● **DIRECTIONS**: Leave out the pictures and set down exactly the lines from the start of the listing through the one with "C=bpy.context; COL=C.scene.collection", both included.

● **SOURCE MATERIAL**:
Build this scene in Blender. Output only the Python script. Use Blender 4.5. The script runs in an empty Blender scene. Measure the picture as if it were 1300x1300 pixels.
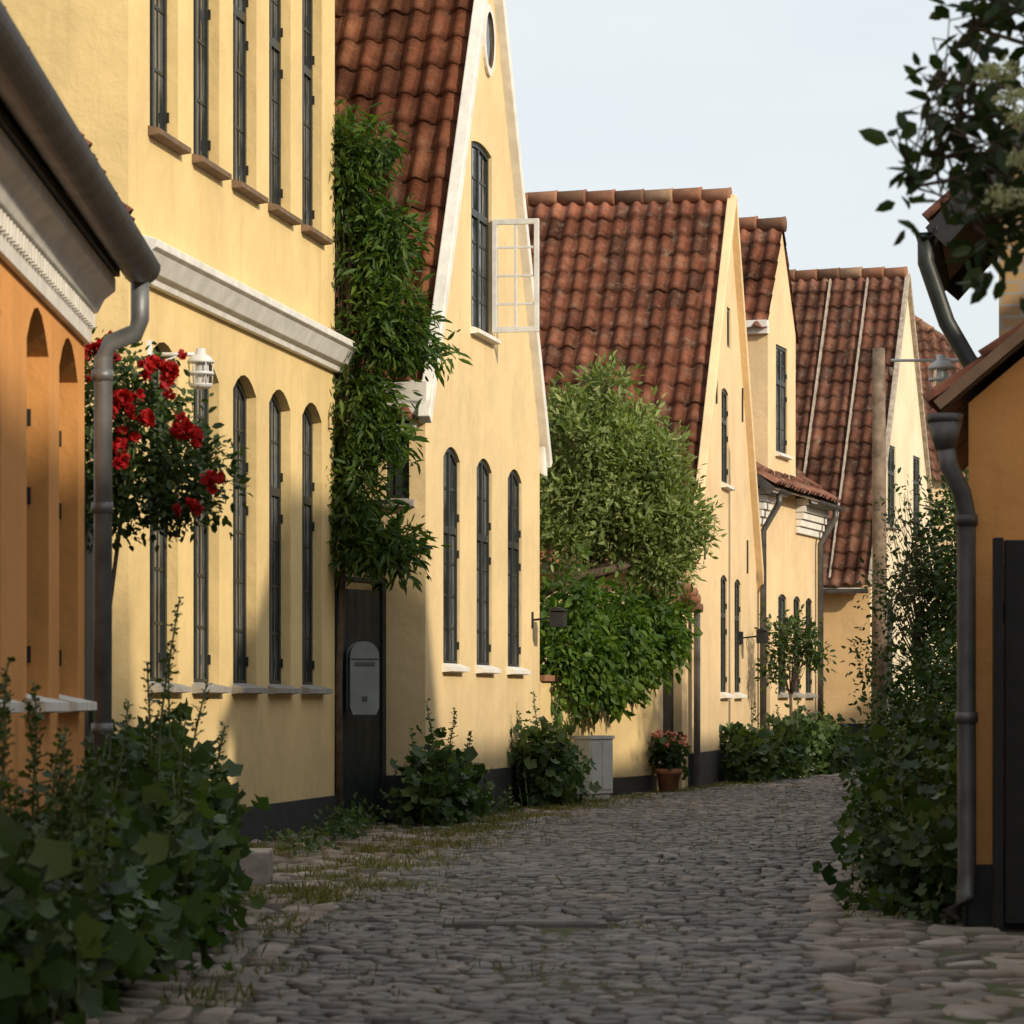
import bpy, math, random
import numpy as np
from mathutils import Vector, Matrix
from mathutils.geometry import tessellate_polygon
random.seed(7); rng=np.random.default_rng(7)
C=bpy.context; COL=C.scene.collection

# ---------------- materials ----------------
def newmat(name):
    m=bpy.data.materials.new(name); m.use_nodes=True
    nt=m.node_tree; b=nt.nodes["Principled BSDF"]
    return m,nt,b
def N(nt,t,**k):
    n=nt.nodes.new(t)
    for a,v in k.items(): setattr(n,a,v)
    return n
def L(nt,a,b): nt.links.new(a,b)
def c4(c): return (c[0],c[1],c[2],1)
def ramp(nt,fac,stops,interp='LINEAR'):
    r=N(nt,'ShaderNodeValToRGB'); r.color_ramp.interpolation=interp
    e=r.color_ramp.elements
    e[0].position=stops[0][0]; e[0].color=c4(stops[0][1])
    e[1].position=stops[-1][0]; e[1].color=c4(stops[-1][1])
    for p,c in stops[1:-1]:
        x=e.new(p); x.color=c4(c)
    L(nt,fac,r.inputs[0]); return r.outputs[0]
def noise(nt,co,scale,detail=4,rough=.55):
    n=N(nt,'ShaderNodeTexNoise'); n.inputs['Scale'].default_value=scale; n.inputs['Detail'].default_value=detail
    n.inputs['Roughness'].default_value=rough
    L(nt,co,n.inputs['Vector']); return n.outputs['Fac']
def mix(nt,fac,a,b,mode='MIX'):
    m=N(nt,'ShaderNodeMix',data_type='RGBA',blend_type=mode)
    if isinstance(fac,(int,float)): m.inputs[0].default_value=fac
    else: L(nt,fac,m.inputs[0])
    for i,v in ((6,a),(7,b)):
        if isinstance(v,tuple): m.inputs[i].default_value=c4(v)
        else: L(nt,v,m.inputs[i])
    return m.outputs[2]
def bump(nt,b,h,st,dist=.01):
    n=N(nt,'ShaderNodeBump'); n.inputs['Strength'].default_value=st; n.inputs['Distance'].default_value=dist
    L(nt,h,n.inputs['Height']); L(nt,n.outputs[0],b.inputs['Normal'])
def simple(name,col,rough=.6,var=.15,scale=8,metal=0,bmp=.1,spec=.4):
    m,nt,b=newmat(name); g=N(nt,'ShaderNodeNewGeometry')
    f=noise(nt,g.outputs['Position'],scale)
    lo=tuple(c*(1-var*1.6) for c in col); hi=tuple(min(1,c*(1+var)) for c in col)
    L(nt,ramp(nt,f,[(.3,lo),(.7,hi)]),b.inputs['Base Color'])
    b.inputs['Roughness'].default_value=rough; b.inputs['Metallic'].default_value=metal
    b.inputs['Specular IOR Level'].default_value=spec
    if bmp: bump(nt,b,noise(nt,g.outputs['Position'],scale*5),bmp)
    return m
def stucco(name,col,dirt=(.42,.32,.19)):
    m,nt,b=newmat(name); g=N(nt,'ShaderNodeNewGeometry'); P=g.outputs['Position']
    lo=tuple(c*.86 for c in col); hi=tuple(min(1,c*1.07) for c in col)
    base=ramp(nt,noise(nt,P,.9,5,.6),[(.32,lo),(.66,hi)])
    mp=N(nt,'ShaderNodeMapping'); mp.inputs['Scale'].default_value=(5,5,.45); L(nt,P,mp.inputs[0])
    st=N(nt,'ShaderNodeMapRange'); L(nt,noise(nt,mp.outputs[0],1.2,5,.65),st.inputs[0])
    st.inputs[1].default_value=.54; st.inputs[2].default_value=.8; st.inputs[4].default_value=.45
    base=mix(nt,st.outputs[0],base,tuple(c*.66 for c in col))
    sp=N(nt,'ShaderNodeMapRange'); L(nt,noise(nt,P,5,7,.72),sp.inputs[0])
    sp.inputs[1].default_value=.55; sp.inputs[2].default_value=.72; sp.inputs[4].default_value=.35
    base=mix(nt,sp.outputs[0],base,tuple(min(1,c*1.1+.06) for c in col))
    sx=N(nt,'ShaderNodeSeparateXYZ'); L(nt,P,sx.inputs[0])
    mr=N(nt,'ShaderNodeMapRange'); L(nt,sx.outputs[2],mr.inputs[0])
    mr.inputs[1].default_value=1.6; mr.inputs[2].default_value=.1; mr.inputs[3].default_value=0; mr.inputs[4].default_value=1.0
    mm=N(nt,'ShaderNodeMath',operation='MULTIPLY'); L(nt,mr.outputs[0],mm.inputs[0]); L(nt,noise(nt,P,2.3,6,.65),mm.inputs[1])
    base=mix(nt,mm.outputs[0],base,dirt)
    L(nt,base,b.inputs['Base Color']); b.inputs['Roughness'].default_value=.9; b.inputs['Specular IOR Level'].default_value=.15
    a=N(nt,'ShaderNodeMath',operation='ADD'); L(nt,noise(nt,P,3.0,3),a.inputs[0])
    m2=N(nt,'ShaderNodeMath',operation='MULTIPLY'); L(nt,noise(nt,P,45,4),m2.inputs[0]); m2.inputs[1].default_value=.14; L(nt,m2.outputs[0],a.inputs[1])
    bump(nt,b,a.outputs[0],.55,.035)
    return m
def tilemat(name,dark,mid,light,lich=(.30,.27,.20),la=.5):
    m,nt,b=newmat(name); uv=N(nt,'ShaderNodeUVMap'); g=N(nt,'ShaderNodeNewGeometry')
    fl=N(nt,'ShaderNodeVectorMath',operation='FLOOR'); L(nt,uv.outputs[0],fl.inputs[0])
    wn=N(nt,'ShaderNodeTexWhiteNoise'); L(nt,fl.outputs[0],wn.inputs[0])
    P=g.outputs['Position']
    base=ramp(nt,wn.outputs[0],[(0,dark),(.35,mid),(.75,mid),(1,light)])
    big=ramp(nt,noise(nt,P,.9,7,.75),[(.38,(.42,.41,.42)),(.6,(1,1,1))])
    base=mix(nt,.85,base,big,'MULTIPLY')
    fr=N(nt,'ShaderNodeVectorMath',operation='FRACTION'); L(nt,uv.outputs[0],fr.inputs[0])
    sx=N(nt,'ShaderNodeSeparateXYZ'); L(nt,fr.outputs[0],sx.inputs[0])
    dk=ramp(nt,sx.outputs[1],[(0,(.5,.46,.46)),(.2,(1,1,1)),(.75,(1,1,1)),(1,(.5,.46,.46))])
    base=mix(nt,.8,base,dk,'MULTIPLY')
    # pans between the rolls tinted darker
    pn=ramp(nt,sx.outputs[0],[(.5,(1,1,1)),(.68,(.55,.52,.5)),(.9,(.55,.52,.5)),(1,(1,1,1))])
    base=mix(nt,.7,base,pn,'MULTIPLY')
    lf=N(nt,'ShaderNodeMapRange'); L(nt,noise(nt,P,8,8,.78),lf.inputs[0]); lf.inputs[1].default_value=.52; lf.inputs[2].default_value=.68; lf.inputs[4].default_value=la
    base=mix(nt,lf.outputs[0],base,lich)
    df=N(nt,'ShaderNodeMapRange'); L(nt,noise(nt,P,10,9,.78),df.inputs[0]); df.inputs[1].default_value=.5; df.inputs[2].default_value=.64; df.inputs[4].default_value=.7
    base=mix(nt,df.outputs[0],base,tuple(c*.6 for c in dark))
    L(nt,base,b.inputs['Base Color']); b.inputs['Roughness'].default_value=.8; b.inputs['Specular IOR Level'].default_value=.2
    bump(nt,b,noise(nt,P,40,5),.4,.01)
    return m
def islandmat(name,stops,rough=.8,nscale=12,trans=0,bmp=.3,spec=.3,big=None):
    m,nt,b=newmat(name); g=N(nt,'ShaderNodeNewGeometry')
    col=ramp(nt,g.outputs['Random Per Island'],stops)
    v=ramp(nt,noise(nt,g.outputs['Position'],nscale,5),[(.3,(.62,.62,.6)),(.7,(1.0,1.0,1.0))])
    col=mix(nt,.8,col,v,'MULTIPLY')
    if big:
        f=N(nt,'ShaderNodeMapRange'); L(nt,noise(nt,g.outputs['Position'],1.1,6,.7),f.inputs[0]); f.inputs[1].default_value=.45; f.inputs[2].default_value=.7; f.inputs[4].default_value=.6
        col=mix(nt,f.outputs[0],col,big)
    L(nt,col,b.inputs['Base Color']); b.inputs['Roughness'].default_value=rough; b.inputs['Specular IOR Level'].default_value=spec
    if bmp: bump(nt,b,noise(nt,g.outputs['Position'],nscale*3,4),bmp,.01)
    if trans:
        t=N(nt,'ShaderNodeBsdfTranslucent'); mc=mix(nt,1.0,col,(1.5,1.6,.6),'MULTIPLY'); L(nt,mc,t.inputs[0])
        ms=N(nt,'ShaderNodeMixShader'); ms.inputs[0].default_value=trans
        L(nt,b.outputs[0],ms.inputs[1]); L(nt,t.outputs[0],ms.inputs[2]); L(nt,ms.outputs[0],nt.nodes['Material Output'].inputs[0])
    return m
def leafm(name,a,b_,c,trans=.3): return islandmat(name,[(0,a),(.5,b_),(1,c)],.5,1.5,trans,0,.35)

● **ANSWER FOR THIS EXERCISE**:
Build this scene in Blender. Output only the Python script. Use Blender 4.5. The script runs in an empty Blender scene. Measure the picture as if it were 1300x1300 pixels.
import bpy, math, random
import numpy as np
from mathutils import Vector, Matrix
from mathutils.geometry import tessellate_polygon
random.seed(7); rng=np.random.default_rng(7)
C=bpy.context; COL=C.scene.collection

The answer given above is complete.